I. Their accusation was very peevish and unreasonable: Why didst thou not call us when thou wentest to fight with the Midianites? Jdg. 7:1. Ephraim was brother to Manasseh, Gideon’s tribe, and had the pre-eminence in Jacob’s blessing and in Moses’s, and therefore was very jealous of Manasseh, lest that tribe should at any time eclipse the honour of theirs. Hence we find Manasseh against Ephraim and Ephraim against Manasseh, Isa. 9:21. A brother offended is harder to be won than a strong city, and their contentions are as the bars of a castle, Prov. 18:19. But how unjust was their quarrel with Gideon! They were angry that he did not send for them to begin the attack upon Midian, as well as to follow the blow. Why were they not called to lead the van? The post of honour, they thought, belonged to them. But, 1. Gideon was called of God, and must act as he directed; he neither took the honour to himself nor did he himself dispose of honours, but left it to God to do all. So that the Ephraimites, in this quarrel, reflected upon the divine conduct; and what was Gideon that they murmured against him? 2. Why did not the Ephraimites offer themselves willingly to the service? They knew the enemy was in their country, and had heard of the forces that were raising to oppose them, to which they ought to have joined themselves, in zeal for the common cause, though they had not a formal invitation. Those seek themselves more than God that stand upon a point of honour to excuse themselves from doing real service to God and their generation. In Deborah’s time there was a root of Ephraim, Jdg. 5:14. Why did not this appear now? The case itself called them, they needed not wait for a call from Gideon. 3. Gideon had saved their credit in not calling them. If he had sent for them, no doubt may of them would have gone back with the faint-hearted, or been dismissed with the lazy, slothful, and intemperate; so that by not calling them he prevented the putting of those slurs upon them. Cowards will seem valiant when the danger is over, but those consult their reputation who try not their courage when danger is near.
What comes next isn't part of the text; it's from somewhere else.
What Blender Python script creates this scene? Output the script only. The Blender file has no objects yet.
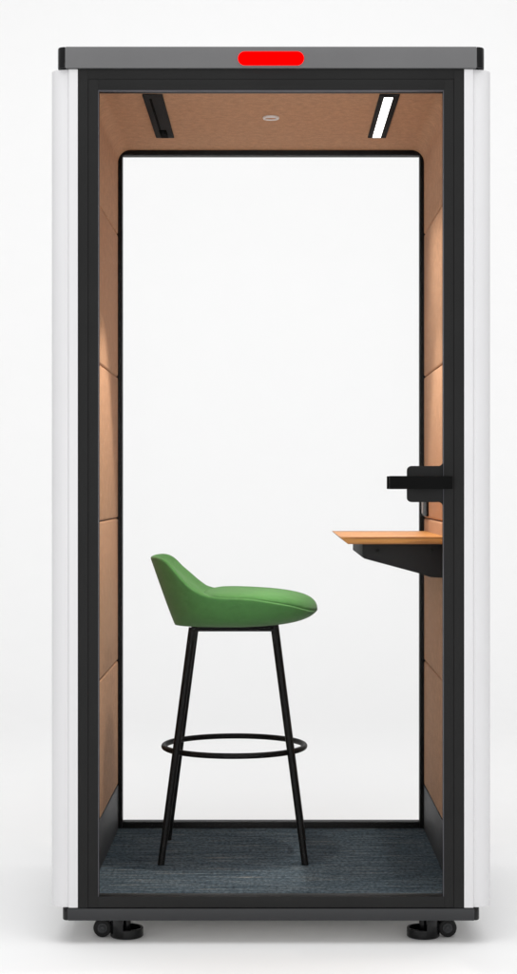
import bpy, bmesh, math, random
from mathutils import Vector, Matrix
PI = math.pi
random.seed(4)
scene = bpy.context.scene
COL = scene.collection

# ------------------------------------------------------------------ materials
def new_mat(name):
    m = bpy.data.materials.new(name); m.use_nodes = True
    nt = m.node_tree
    b = nt.nodes['Principled BSDF']
    return m, nt, b

def N(nt, t, **kw):
    n = nt.nodes.new(t)
    for k, v in kw.items():
        if k in n.inputs: n.inputs[k].default_value = v
        else: setattr(n, k, v)
    return n

def simple(name, col, rough=0.5, metal=0.0, spec=0.5, bump=0.0, bscale=300.0, var=0.06, coat=0.0):
    m, nt, b = new_mat(name)
    tc = N(nt, 'ShaderNodeTexCoord')
    nz = N(nt, 'ShaderNodeTexNoise'); nz.inputs['Scale'].default_value = 7.0; nz.inputs['Detail'].default_value = 5
    nt.links.new(tc.outputs['Object'], nz.inputs['Vector'])
    rmp = N(nt, 'ShaderNodeValToRGB')
    lo = tuple(c*(1-var) for c in col[:3]) + (1,); hi = tuple(min(1, c*(1+var)) for c in col[:3]) + (1,)
    rmp.color_ramp.elements[0].position = .3; rmp.color_ramp.elements[1].position = .7
    rmp.color_ramp.elements[0].color = lo; rmp.color_ramp.elements[1].color = hi
    nt.links.new(nz.outputs['Fac'], rmp.inputs['Fac'])
    nt.links.new(rmp.outputs['Color'], b.inputs['Base Color'])
    b.inputs['Roughness'].default_value = rough
    b.inputs['Metallic'].default_value = metal
    b.inputs['Specular IOR Level'].default_value = spec
    b.inputs['Coat Weight'].default_value = coat
    if bump:
        n2 = N(nt, 'ShaderNodeTexNoise'); n2.inputs['Scale'].default_value = bscale; n2.inputs['Detail'].default_value = 3
        nt.links.new(tc.outputs['Object'], n2.inputs['Vector'])
        bp = N(nt, 'ShaderNodeBump'); bp.inputs['Strength'].default_value = bump; bp.inputs['Distance'].default_value = .001
        nt.links.new(n2.outputs['Fac'], bp.inputs['Height'])
        nt.links.new(bp.outputs['Normal'], b.inputs['Normal'])
    return m

def fabric(name, col, var=.2, scale=260, bump=.5, stretch=(1, 1, 1), sheen=.15):
    """felted / woven cloth: fine fibre flecks over soft large mottling"""
    m, nt, b = new_mat(name)
    tc = N(nt, 'ShaderNodeTexCoord'); mp = N(nt, 'ShaderNodeMapping'); mp.inputs['Scale'].default_value = stretch
    nt.links.new(tc.outputs['Object'], mp.inputs['Vector'])
    a = N(nt, 'ShaderNodeTexNoise'); a.inputs['Scale'].default_value = scale; a.inputs['Detail'].default_value = 4; a.inputs['Roughness'].default_value = .7
    c = N(nt, 'ShaderNodeTexNoise'); c.inputs['Scale'].default_value = scale*.22; c.inputs['Detail'].default_value = 5; c.inputs['Roughness'].default_value = .65
    for n in (a, c): nt.links.new(mp.outputs['Vector'], n.inputs['Vector'])
    mx = N(nt, 'ShaderNodeMath', operation='ADD'); nt.links.new(a.outputs['Fac'], mx.inputs[0]); nt.links.new(c.outputs['Fac'], mx.inputs[1])
    hl = N(nt, 'ShaderNodeMath', operation='MULTIPLY'); hl.inputs[1].default_value = .5; nt.links.new(mx.outputs[0], hl.inputs[0])
    r = N(nt, 'ShaderNodeValToRGB'); e = r.color_ramp.elements
    e[0].position = .32; e[1].position = .68
    e[0].color = tuple(x*(1-var) for x in col)+(1,); e[1].color = tuple(min(1, x*(1+var)) for x in col)+(1,)
    nt.links.new(hl.outputs[0], r.inputs['Fac']); nt.links.new(r.outputs['Color'], b.inputs['Base Color'])
    b.inputs['Roughness'].default_value = .9; b.inputs['Specular IOR Level'].default_value = .15
    b.inputs['Sheen Weight'].default_value = sheen; b.inputs['Sheen Roughness'].default_value = .5
    bp = N(nt, 'ShaderNodeBump'); bp.inputs['Strength'].default_value = bump; bp.inputs['Distance'].default_value = .0012
    nt.links.new(hl.outputs[0], bp.inputs['Height']); nt.links.new(bp.outputs['Normal'], b.inputs['Normal'])
    return m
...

II. Gideon’s answer was very calm and peaceable, and was intended not so much to justify himself as to please and pacify them, Jdg. 7:2, 3. He answers them, 1. With a great deal of meekness and temper. He did not resent the affront, nor answer anger with anger, but mildly reasoned the case with them, and he won as true honour by this command which he had over his own passion as by his victory over the Midianites. He that is slow to anger is better than the mighty. 2. With a great deal of modesty and humility, magnifying their performances above his own: Isa. not the gleaning of the grapes of Ephraim, who picked up the stragglers of the enemy, and cut off those of them that escaped, better than the vintage of Abiezer—a greater honour to them, and better service to the country, than the first attack Gideon made upon them? The destruction of the church’s enemies is compared to a vintage, Rev. 14:18. In this he owns their gleanings better than his gatherings. The improving of a victory is often more honourable, and of greater consequence, than the winning of it; in this they had signalized themselves, and their own courage and conduct, or, rather, God had dignified them; for thought, to magnify their achievements, he is willing to diminish his own performances, yet he will not take any flowers from God’s crown to adorn theirs with: “God has delivered into your hands the princes of Midian, and a great slaughter has been made of the enemy by your numerous hosts, and what was I able to do with 300 men, in comparison of you and your brave exploits?” Gideon stands here a very great example of self-denial, and this instance shows us, (1.) That humility of deportment is the best way to remove envy. It is true even right works are often envied, Eccl. 4:4. Yet they are not so apt to be so when those who do them appear not to be proud of them. Those are malignant indeed who seek to cast down from their excellency those that humble and abase themselves, (2.) It is likewise the surest method of ending strife, for only by pride comes contention, Prov. 13:10. (3.) Humility is most amiable and admirable in the midst of great attainments and advancements. Gideon’s conquests did greatly set off his condescensions. (4.) It is the proper act of humility to esteem others better than ourselves, and in honour to prefer one another.

Now what was the issue of this controversy? The Ephraimites had chidden with him sharply (Jdg. 7:1), forgetting the respect due to their general and one whom God had honoured, and giving vent to their passion in a very indecent liberty of speech, a certain sign of a weak and indefensible cause. Reason runs low when the chiding flies high. But Gideon’s soft answer turned away their wrath, Prov. 15:1. Their anger was abated towards him, Jdg. 7:3. It is intimated that they retained some resentment, but he prudently overlooked it and let it cool by degrees. Very great and good men must expect to have their patience tried by the unkindnesses and follies even of those they serve and must not think it strange.